Apesar do recuo em relação a fundos e remessas para o exterior, parte do plano original permanece em vigor. A nova regulamentação prevê mudanças nas alíquotas do IOF em operações de crédito, com impacto direto sobre empréstimos a empresas e operações de leasing. A intenção da equipe econômica é que essas mudanças possam, ainda assim, contribuir para aumentar a arrecadação sem comprometer a estabilidade dos mercados.

Entretanto, o governo precisará apresentar alternativas para cobrir a expectativa de arrecadação frustrada com o recuo. A diferença de cerca de R$ 20 bilhões pode pressionar o cumprimento das metas fiscais estabelecidas para os próximos dois anos.

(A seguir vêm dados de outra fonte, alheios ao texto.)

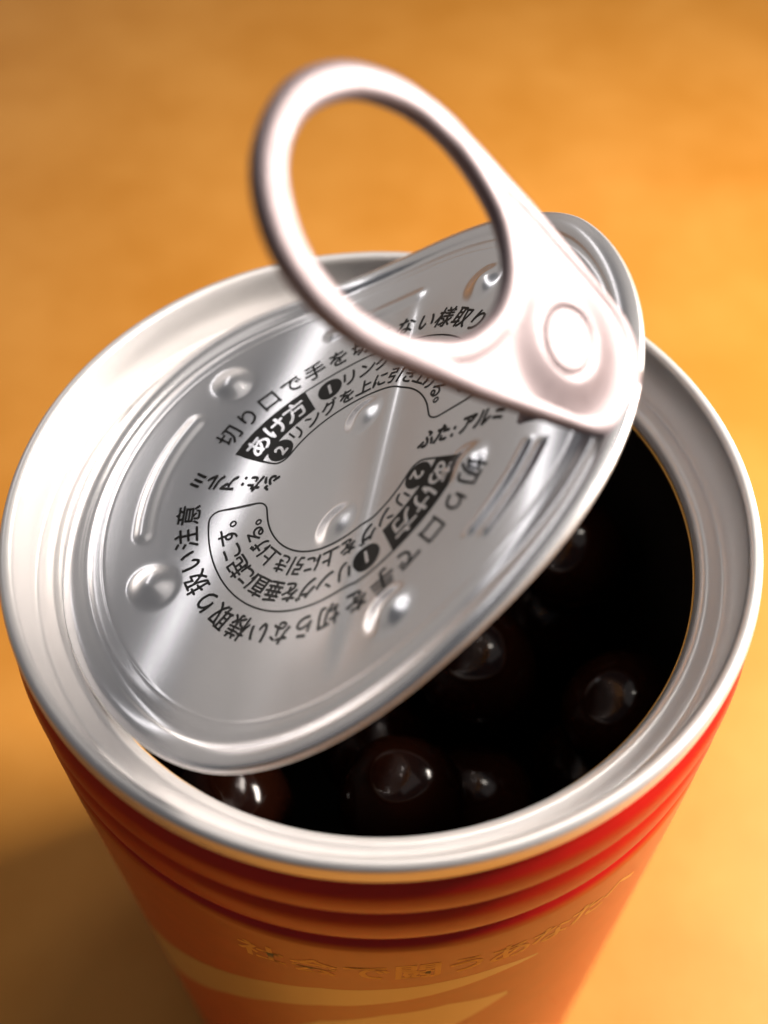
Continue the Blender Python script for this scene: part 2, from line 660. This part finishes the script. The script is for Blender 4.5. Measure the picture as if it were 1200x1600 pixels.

Contexto fiscal e os desafios da meta de déficit zero

A tentativa de aumentar a arrecadação com o IOF faz parte de um esforço mais amplo para cumprir a meta de déficit primário zero em 2025, uma das principais bandeiras da equipe de Fernando Haddad. Com o congelamento de R$ 31,3 bilhões em despesas anunciado horas antes do episódio do IOF, o governo já vinha demonstrando dificuldade para equilibrar receitas e despesas sem comprometer investimentos públicos e programas sociais.

Com o recuo parcial, o desafio se torna ainda maior. Especialistas apontam que, sem novas fontes de arrecadação, será difícil atingir a meta fiscal, especialmente em um ambiente de crescimento econômico moderado e juros elevados.

Entre o ajuste fiscal e a estabilidade do mercado

O episódio do IOF escancara a dificuldade do governo em equilibrar responsabilidade fiscal e sensibilidade de mercado. A tentativa de aumentar impostos sem articulação política e sem diálogo com o setor produtivo mostrou-se desastrosa, exigindo recuo em menos de 24 horas. Ainda que parte das mudanças se mantenha, a lição que fica é a importância de previsibilidade e comunicação clara em políticas que impactam diretamente o humor dos investidores e o desempenho da economia.

Para o investidor e o empresário, a manutenção da alíquota de 1,1% nas remessas e a isenção para fundos que investem no exterior são sinais positivos. Já para o governo, o episódio evidencia a necessidade de um plano fiscal mais estruturado, com medidas sustentáveis e menor risco de reação adversa do mercado.